Editor's note: Don Mauer is taking some time off. This column originally ran on July 24, 2002.

When I was a kid, my mom's potato salad was so good she never attempted cold cucumbers in sour cream, which turned out to be a good thing since I found that salad pretty unappetizing. I didn't escape that salad easily, though, because during the summer we regularly dined at grandma's house, where a big bowl of those cold cucumbers in sour cream were always on her warm-weather menu. I shunned her cucumbers, even though Grandma said they were “soooo” good. To me, they looked watery and limp and tasted sour like vinegar. Ugh.

Years later I discovered that Grandma, who made her own yogurt from scratch every week, used that yogurt instead of sour cream in her cucumber salad. Healthy? Yes. Tasty? Not so much.

For many years I wasn't a fan of cucumbers in any form: too big seeds, too tough skin and the fact that they made me burp allowed them to drift ever lower on my “favorite foods” list. Although cucumbers may be one of the oldest cultivated vegetables known, dating back to 7750 B.C., some believe they have few virtues.

For example, Irena Chalmers in “The Great Food Almanac” wrote that a cucumber: “ ... doesn't taste like anything in particular. Nor does it have any food value to speak of ...” She goes on to muse that cucumber popularity may lie solely in its literal coolness, since the interior of an uncut cucumber maintains a temperature several degrees lower than the air surrounding it.

Chalmers may have written-off this veteran vegetable a touch too quickly. Many dieters would be lost without the refreshing qualities of the low-calorie cuke: less than 40 calories per 11 ounces. Zero fat isn't a void; it's a virtue, as are the 2.5 fiber grams. That cuke's 433 milligrams of potassium and 647 IU of vitamin A seem to justify, at least in part, its multiple millennium existence, too.

Later in my life, my first sample of cucumbers in “real” sour cream almost stunned me with its unexpected sweet flavors, creamy smooth texture and clear cucumber notes. I even created a very popular low-fat version for my first cookbook.

After learning so much about cucumbers, I started to wonder whether some currently obscure cold vegetable salad could offer a higher value of healthier characteristics.

Cabbage slaw came to mind, but that's popular, like potato salad. I recalled a molded orange gelatin salad with shredded carrots that had a limited summertime popularity, but deservedly disappeared. That led me to shredded carrot and raisin salad that still appears on salad bars more frequently than it does at home on warm evening dinner tables.

It turned out that just finding a carrot raisin salad recipe so I could make nutritional determinations became a project. Many of my older cookbooks either didn't have the recipe or made vague references to combining carrots, raisins and mayonnaise. Finally I found a definitive recipe in a cooking school textbook titled: “The New Professional Chef.” The recipe softens and plumps the raisins before making the salad — I liked that.
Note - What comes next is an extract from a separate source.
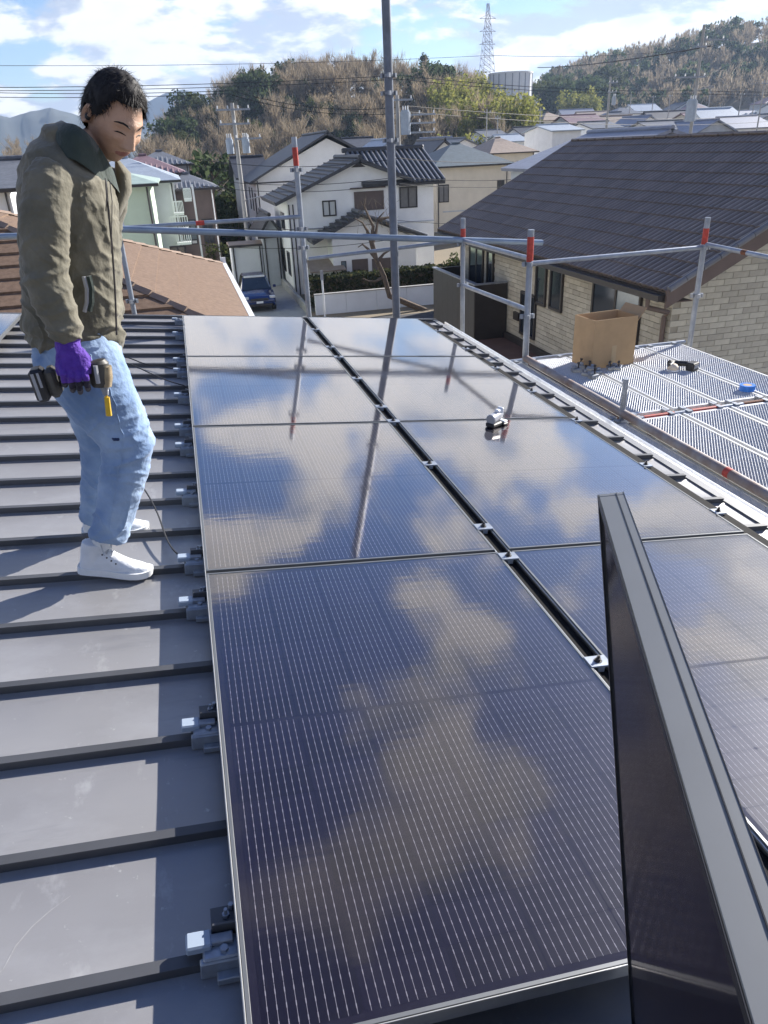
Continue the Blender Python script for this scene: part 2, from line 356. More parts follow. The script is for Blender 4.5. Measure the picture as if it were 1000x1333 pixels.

Of course, carrots play a major nutritional role in this salad. Based on a single serving the carrots alone contribute 183 IU of vitamin A, 220 milligrams of potassium and 2 grams of fiber. The raisins up the ante by bringing almost another gram of fiber to each serving along with more potassium, calcium, magnesium and iron.

My version of this salad sure tastes and looks better than the one made with orange gelatin. It also uses much less mayonnaise than a cucumber salad and no sour cream, reduced-fat or no fat. Using my food processor to grate the carrots makes that a job that takes, literally, seconds.

I usually double the recipe, since most folks come back for seconds and it disappears quickly.